Thrown trial-by-fire into a world of negotiating technology agreements and tenders for large government projects, Bitanga quickly came to appreciate the competitive subculture of tech deal-making in Asia, working on projects like transportation arrival predictability in the city-state, or shared enterprise capabilities in different ministries. “In typical M&A deals, transactions can happen very quickly and you might even see term sheets being developed and turned around overnight,” he explains. “Whereas in tech deals of the kind I worked on, negotiations can last twelve months; you get beat up and there’s a lot at stake. You’re really up front.”

Eventually, the grinding nature of a 5,000-person office conflicted with another personal priority. “I wanted a career where I could still work on the investing side, but also do yoga every morning,” Bitanga admits. After a few years doing in-sourced consulting engagements with enterprise clients like HP and Accenture for Axiom, and some angel investing on the side, he found a co-investment opportunity in his LinkedIn inbox. “I never even check those, usually,” he says. But this one—from Reapra Pte. Limited —turned out to be different. “We met, and it quickly turned into a job interview: an opportunity to be chief legal officer and board member.”

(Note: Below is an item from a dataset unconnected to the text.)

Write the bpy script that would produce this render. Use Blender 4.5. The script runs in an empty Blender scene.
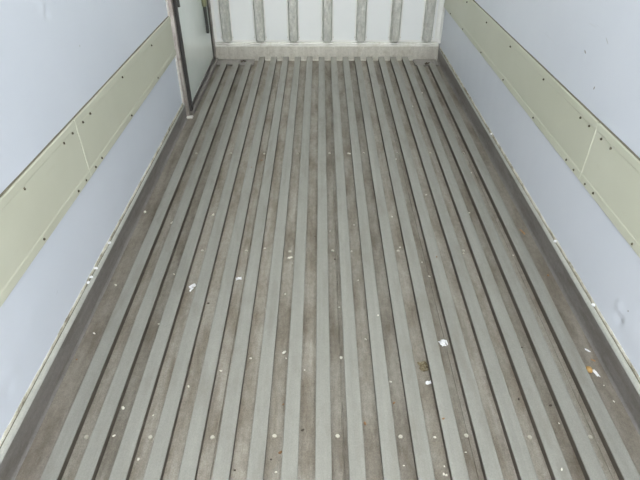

The firm’s novel “venture building” model, which goes after underserved markets in Southeastern Asia, takes a more active hand in building out their invested businesses with more skin in the game than simply distributing venture capital. Consequently, Reapra’s portfolio contains a wide array of companies, from private aviation to a ryokan-style hostel chain to an organic farm in Thailand. But the subtleties of being chief legal officer—general counsel to the firm and simultaneously advising the portfolio companies—attracted Bitanga as well.

“In Asia, the sources of venture capital are still old money—families with wealth built on palm oil or shipping—so to navigate the expectations of that ecosystem is very different,” he explains. “The region also doesn’t have the same rich history of compliance development as North America and at times it can feature commercial idiosyncrasies: In some countries, like Thailand, the military is still ruling; Vietnam hasn’t left those roots either; Myanmar, meanwhile, is pivoting. So one of the challenges for me as CLO is constantly looking at those aspects—putting up a business, dealing with suppliers or customers, compliance and data privacy laws. Most importantly, these countries are incredibly fragmented. That is what outsiders trying to enter and invest in this region misunderstand. It’s not homogenous at all.”

Indeed, it’s a role that plays perfectly to the skills and patience that got Bitanga from a firm to clerkship to IBM to venture capital, from Boston to Manila to Singapore—all with an open mind. “The upside for me was always our model at Reapra, how it’s different, how that meshes between our startup projects,” he says. “It’s like ‘Shark Tank,’ twenty-four hours a day, seven days a week.”